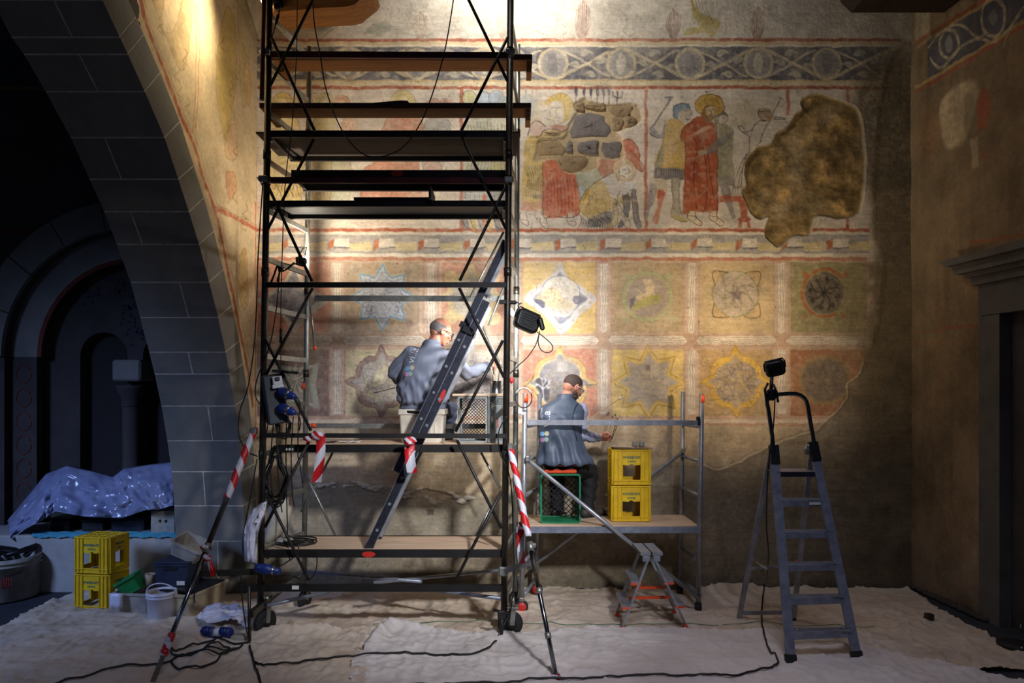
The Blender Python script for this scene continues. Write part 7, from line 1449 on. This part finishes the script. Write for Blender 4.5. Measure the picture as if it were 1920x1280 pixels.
# debris at the foot of the right wall, and a small block
rs = np.random.RandomState(9); mb = MB()
for k in range(26):
    t = k / 26; c = G(1695, 1104).lerp(G(1835, 1168), t) + Vector((.09, 0, .02)); mb.sphere(c, (.05 * rs.uniform(.5, 1.2), .04, .025 * rs.uniform(.5, 1.6)), 7, 5)
obj('plaster_debris', mb, 'bay_plaster', None, 'dark plaster debris along foot of the right wall', 'debris', None, 'stuff', at=(0, 0, 0))
mb = MB(); c = G(1742, 1168); mb.box(c + Vector((0, 0, .06)), (.07, .05, .05), (0, .1, .2), bev=.006); mb.box(c + Vector((.01, 0, .03)), (.04, .04, .06), bev=.006); obj('wood_block', mb, 'dark_ply', None, 'small brown T-shaped block on drop cloth near right wall', 'block')
mb = MB(); mb.lathe([(0, 0), (.13, 0), (.13, .012), (0, .014)], G(1905, 1216) + Vector((0, 0, .03)), seg=24); obj('rubber_mat', mb, 'rubber', None, 'dark round lid lying on floor by the doorway', 'lid')
# ------------------------------------------------------------------ people
def tcap(mb, a, b, ra, rb, seg=14, rings=5, sq=1.0):
    """tapered capsule"""
    a, b = Vector(a), Vector(b); d, s, u = frame(b - a); pts = []; rr = []
    for i in range(rings): t = math.pi / 2 * i / (rings); pts.append(a - d * ra * math.cos(t)); rr.append(max(ra * math.sin(t), .0004))
    for i in range(5): pts.append(a.lerp(b, i / 4)); rr.append(ra + (rb - ra) * i / 4)
    for i in range(rings): t = math.pi / 2 * (i + 1) / rings; pts.append(b + d * rb * math.sin(t)); rr.append(max(rb * math.cos(t), .0004))
    return mb.tube(pts, rr, seg)
def chain(mb, pts, rs_, seg=14):
    for i in range(len(pts) - 1): tcap(mb, pts[i], pts[i + 1], rs_[i], rs_[i + 1], seg)
def body_loft(mb, secs, seg=28):
    """sections: (centre, half width x, half depth y, yaw, tilt)"""
    rows = []
    for c, rx, ry, yaw, *e in secs:
        pw = e[0] if e else 2.3; row = []
        for k in range(seg):
            a = 2 * math.pi * k / seg; ca, sa = math.cos(a), math.sin(a); x = rx * math.copysign(abs(ca) ** (2 / pw), ca); y = ry * math.copysign(abs(sa) ** (2 / pw), sa)
            row.append(Vector(c) + Vector((x * math.cos(yaw) - y * math.sin(yaw), x * math.sin(yaw) + y * math.cos(yaw), 0)))
        rows.append(row)
    mb.grid(rows, True, True); n = seg; o_ = len(mb.v) - len(rows) * n; mb.f += [tuple(o_ + i for i in reversed(range(n))), tuple(o_ + (len(rows) - 1) * n + i for i in range(n))]; mb.sm += [False] * 2; mb.uv += [None] * 2; return mb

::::

The problem:
Without the pictures, retype the whole of the material above exactly.

Task answer:
The Blender Python script for this scene continues. Write part 7, from line 1449 on. This part finishes the script. Write for Blender 4.5. Measure the picture as if it were 1920x1280 pixels.
# debris at the foot of the right wall, and a small block
rs = np.random.RandomState(9); mb = MB()
for k in range(26):
    t = k / 26; c = G(1695, 1104).lerp(G(1835, 1168), t) + Vector((.09, 0, .02)); mb.sphere(c, (.05 * rs.uniform(.5, 1.2), .04, .025 * rs.uniform(.5, 1.6)), 7, 5)
obj('plaster_debris', mb, 'bay_plaster', None, 'dark plaster debris along foot of the right wall', 'debris', None, 'stuff', at=(0, 0, 0))
mb = MB(); c = G(1742, 1168); mb.box(c + Vector((0, 0, .06)), (.07, .05, .05), (0, .1, .2), bev=.006); mb.box(c + Vector((.01, 0, .03)), (.04, .04, .06), bev=.006); obj('wood_block', mb, 'dark_ply', None, 'small brown T-shaped block on drop cloth near right wall', 'block')
mb = MB(); mb.lathe([(0, 0), (.13, 0), (.13, .012), (0, .014)], G(1905, 1216) + Vector((0, 0, .03)), seg=24); obj('rubber_mat', mb, 'rubber', None, 'dark round lid lying on floor by the doorway', 'lid')
# ------------------------------------------------------------------ people
def tcap(mb, a, b, ra, rb, seg=14, rings=5, sq=1.0):
    """tapered capsule"""
    a, b = Vector(a), Vector(b); d, s, u = frame(b - a); pts = []; rr = []
    for i in range(rings): t = math.pi / 2 * i / (rings); pts.append(a - d * ra * math.cos(t)); rr.append(max(ra * math.sin(t), .0004))
    for i in range(5): pts.append(a.lerp(b, i / 4)); rr.append(ra + (rb - ra) * i / 4)
    for i in range(rings): t = math.pi / 2 * (i + 1) / rings; pts.append(b + d * rb * math.sin(t)); rr.append(max(rb * math.cos(t), .0004))
    return mb.tube(pts, rr, seg)
def chain(mb, pts, rs_, seg=14):
    for i in range(len(pts) - 1): tcap(mb, pts[i], pts[i + 1], rs_[i], rs_[i + 1], seg)
def body_loft(mb, secs, seg=28):
    """sections: (centre, half width x, half depth y, yaw, tilt)"""
    rows = []
    for c, rx, ry, yaw, *e in secs:
        pw = e[0] if e else 2.3; row = []
        for k in range(seg):
            a = 2 * math.pi * k / seg; ca, sa = math.cos(a), math.sin(a); x = rx * math.copysign(abs(ca) ** (2 / pw), ca); y = ry * math.copysign(abs(sa) ** (2 / pw), sa)
            row.append(Vector(c) + Vector((x * math.cos(yaw) - y * math.sin(yaw), x * math.sin(yaw) + y * math.cos(yaw), 0)))
        rows.append(row)
    mb.grid(rows, True, True); n = seg; o_ = len(mb.v) - len(rows) * n; mb.f += [tuple(o_ + i for i in reversed(range(n))), tuple(o_ + (len(rows) - 1) * n + i for i in range(n))]; mb.sm += [False] * 2; mb.uv += [None] * 2; return mb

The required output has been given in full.